I will say here, while upon this subject, that I have no purpose, directly or indirectly, to interfere with the institution of slavery in the States where it exists. I believe I have no lawful right to do so, and I have no inclination to do so. I have no purpose to introduce political and social equality between the white and the black races. There is a physical difference between the two, which, in my judgment, will probably forever forbid their living together upon the footing of perfect equality, and inasmuch as it becomes a necessity that there must be a difference, I, as well as Judge Douglas, am in favor of the race to which I belong having the superior position.” Abraham Lincoln

America has never been good at telling its true history. Preferring fairy tales about a first President that could not tell a lie while omitting, he fitted his dentures with teeth pulled from slaves.
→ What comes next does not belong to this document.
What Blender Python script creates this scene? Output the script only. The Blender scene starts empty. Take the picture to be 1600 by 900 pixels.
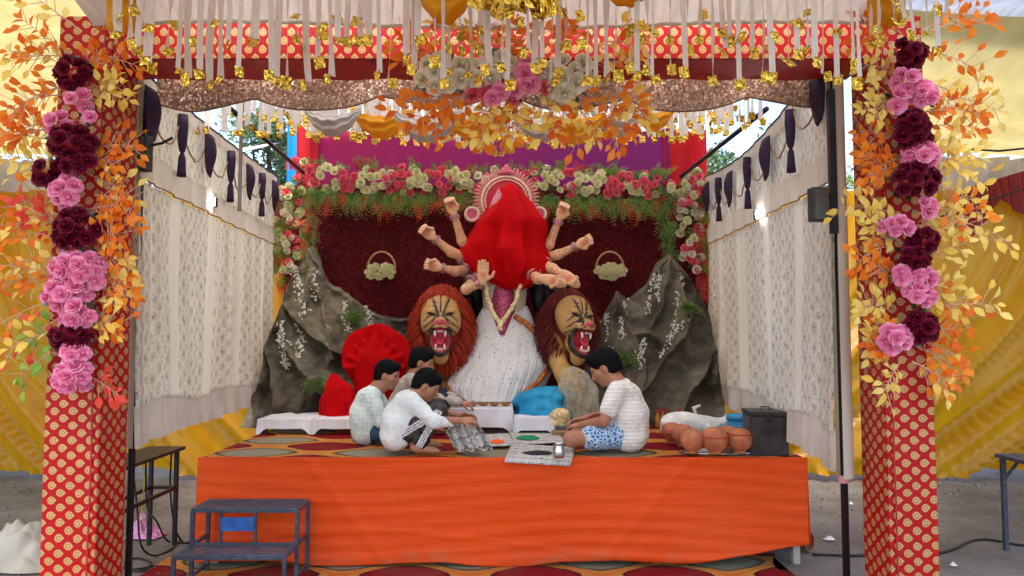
import bpy, math, random
import numpy as np
from mathutils import Vector, Matrix, Euler, noise as mnoise
random.seed(7); np.random.seed(7)
PI = math.pi
S = bpy.context.scene
C = S.collection

# ------------------------------------------------------------------ camera
CAM_Z = 1.75; FPX = 1150.0; PITCH = math.atan(70/FPX)
cd = bpy.data.cameras.new('camera'); cam = bpy.data.objects.new('camera', cd); C.objects.link(cam)
cam.location = (0, 0, CAM_Z); cam.rotation_euler = (PI/2 + PITCH, 0, 0)
cd.sensor_width = 36; cd.lens = FPX/1600*36; cd.clip_start = 0.05; cd.clip_end = 3000
S.camera = cam
# ------------------------------------------------------------------ sky, sun, exposure
SUN_EL = math.radians(66); SUN_AZ = math.radians(200)      # azimuth of the sun measured from +Y clockwise
w = bpy.data.worlds.new('World'); S.world = w; w.use_nodes = True
nt = w.node_tree; nt.nodes.clear()
sky = nt.nodes.new('ShaderNodeTexSky'); sky.sky_type = 'NISHITA'; sky.sun_disc = False
sky.sun_elevation = SUN_EL; sky.sun_rotation = SUN_AZ
sky.air_density = 1.0; sky.dust_density = 3.0; sky.ozone_density = 1.0
bg = nt.nodes.new('ShaderNodeBackground'); bg.inputs[1].default_value = 0.13
wo = nt.nodes.new('ShaderNodeOutputWorld')
nt.links.new(sky.outputs[0], bg.inputs[0]); nt.links.new(bg.outputs[0], wo.inputs[0])
sl = bpy.data.lights.new('sun', 'SUN'); sl.energy = 1.2; sl.angle = math.radians(25); sl.color = (1, .96, .9)
sun = bpy.data.objects.new('sun', sl); C.objects.link(sun)
sdir = Vector((math.sin(SUN_AZ)*math.cos(SUN_EL), math.cos(SUN_AZ)*math.cos(SUN_EL), math.sin(SUN_EL)))
sun.rotation_euler = sdir.to_track_quat('Z', 'Y').to_euler(); sun.location = (0, 0, 20)
S.view_settings.view_transform = 'Standard'; S.view_settings.look = 'None'
S.view_settings.gamma = 1; S.view_settings.use_curve_mapping = False
S.view_settings.exposure = 2.1
S.cycles.max_bounces = 6; S.cycles.diffuse_bounces = 4; S.cycles.transmission_bounces = 4; S.cycles.transparent_max_bounces = 8

# ------------------------------------------------------------------ planning helper: point of the place seen at (px,py) in the 1600x900 photo, at depth Y
FW = Vector((0, math.cos(PITCH), math.sin(PITCH))); UP = Vector((0, -math.sin(PITCH), math.cos(PITCH)))
def P(px, py, Y):
    d = Vector(((px-800)/FPX, 0, 0)) + UP*(-(py-450)/FPX) + FW
    t = Y/d.y
    return Vector((d.x*t, Y, CAM_Z + d.z*t))
def PX(px, Y): return P(px, 520, Y).x
def PZ(py, Y): return P(800, py, Y).z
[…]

Constructing monuments to confederate soldiers and generals who committed treason against the country to preserve slavery. Saying the Civil War was not about slavery at all but state's rights. An accurate dictionary of American slave traders would be a good start to cleansing the soul of this nation and perhaps starting an earnest discussion of reparations?


Well-Known Member
It won't get done unless we do it.

Such information could really make a positive difference if utilized properly.

Proof of such history could force not only reparations but also economic opportunities by creating jobs.

Holding accountable corporations who profited especially if they are still economically benefiting.

In all honesty we are still engulfed and ensnared in pain that was thrusted upon us from slavery. Systematic racism stands on the shoulders of slavery.